子どもの名前をつける、というのは親にとって一大事です。我が子の幸せを祈って、ああでもない、こうでもない、と首をひねる。
高名な鑑定師に見てもらって……、というのもよくある話で、私とダンナの名付け親が同じ鑑定師だった、というのはウソのようなホントの話。
ただ、人によって「あの鑑定師はどうこう……」、というクレームも付きやすいので、ウチの子どもはみんな、有名なお寺につけてもらいました。西国参りの札所。これなら誰も文句は言うまい(笑)。
自分の子どもほどじゃあありませんが、やっと竣工した賃貸物件の名前をつけるのは大家の一大事であり特権です。
かわいい我が子(物件)の幸せ(満室)を祈って、ああでもない、こうでもない、と首をひねります。
どのような名付けが行われているのか、その実情をお話してみましょう。
かつてはかの「トキワ荘」であるとか、「一刻館」であるとか、日本語の名前が主流でありましたが、いまやカタカナ外国語の大氾濫。
管理人も某物件の新築時、「同潤会江戸川アパートメント」のような、人々に愛される物件になれかし、と
「○○町アパートメントにします」
といったら建築士さんに滂沱の涙を流されてしまい、結局ドイツ語もどきの名前をつけました。

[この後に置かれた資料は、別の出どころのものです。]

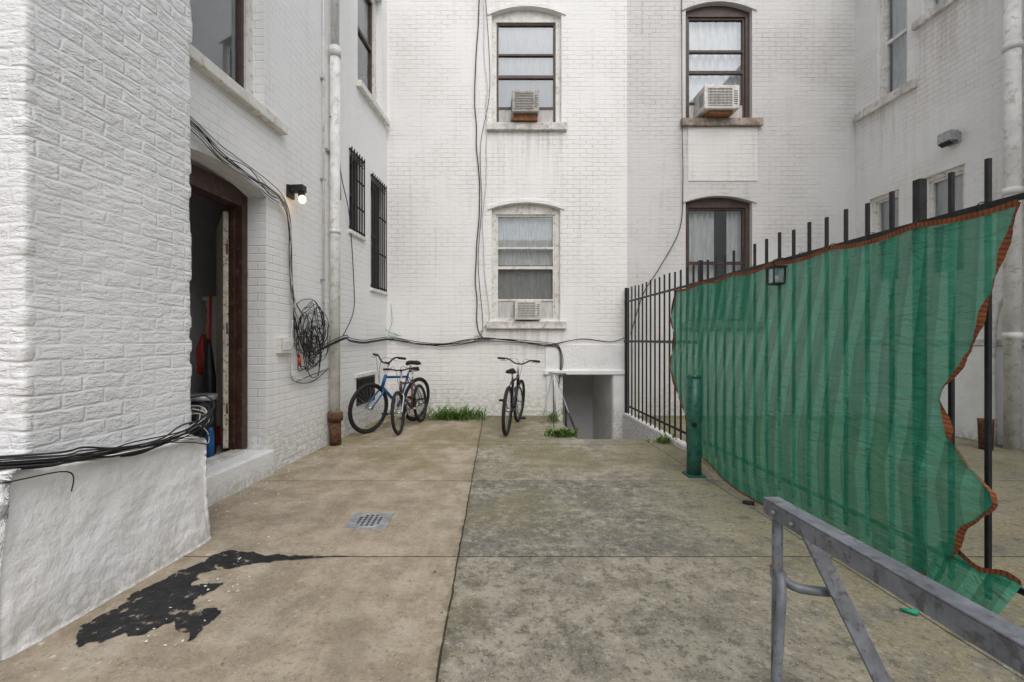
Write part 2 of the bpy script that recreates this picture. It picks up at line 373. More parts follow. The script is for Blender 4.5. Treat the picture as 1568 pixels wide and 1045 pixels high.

ちなみにお隣をみればイタリア語もどきの物件名。その向こうにはフランス語。
カタカナ外国語=カタカナ英語一辺倒の時代は過ぎ去ったようでございます。
さて周りを見回してみますと、けっこう多いのが大家の名前がついた物件。
「レジデンスカトウ」とか「リバーハイツ ハヤシ」とか。さらに安直に「第3 山口マンション」なんてのもあります。
「メゾンKYK」というのがありまして、トンカツ屋さんが大家さんかと思いきや、奥様のが「清子」で、そこからイニシャルを取って名付けたとか。
次に多いのが地名ですよね。近隣の駅名を付けることは多いです。最寄り駅がわかるので便利といや便利ですが……。ブランドイメージのある地名が近隣にあったりすると強引にその地名をつけたりすることもあるので要注意です。
管理人の学生時代、「北白川」とつく賃貸に住んでいる友人を訪ねると、バスの終点(北白川別当町)から歩いても歩いてもなかなか着かない。なんのことはない最寄り駅は実は修学院だった、ということがありました……(京都に住んだことのある人は地図を想像あれかし)。
安直系では、ハウスメーカーの商品名に+αしたものも多いですよ〜。+αはこれがまた、大概地名か家主名だったりするんですが(汗)。
「セジュール」とか「シャーメゾン」とか「プライジア」とか付いてると、
「あ〜、あそこのメーカーさんだ!」
……ま、外観でもわかりますけど……。
世相を映す物件名もありまして、20世紀から21世紀あとなる2000年-2001年築にはやたら「センチュリー」とか「21」のつく物件が増殖したものです。
この系統の傑作は、このあいだ散歩していて見つけた「ハイツペレストロイカ」(!
) ゴルバチョフが見たらすごく喜びそうです(笑)。
けれども悲しいかな。大家という人種の発想にはそれなりに限界もあるようで……。
けっこう同名の物件をみることがあります。
管理人は「ヴェルドミール」という名前のマンションを3棟知っています。
「パレス(宮殿)」「レジデンス(大邸宅)」などの、元の言語の意味からすれば大げさな名前がつけられることが多いのですが、それゆえの悲劇もあります。
ある大家さんは自分の物件に「レオパレス」と付けたのです。20年ほど前の話です。当時は同名の商品を展開している某社は、まだ全国展開前だったので……。管理人はその物件を知っているだけで、大家さん本人とは面識がありませんが、きっと今は物件名から持たれる先入観に困惑してると思います。あらゆる意味で全然違いますから。
では最後に、今まで見た中の傑作を。
「マンションアスリート」
……走ってるんかい!!
mixiにも[マンション名がモッスゴアツイヨ] トピックがありますが、似たようなことを思いながら物件名を眺めている人は多いようで……。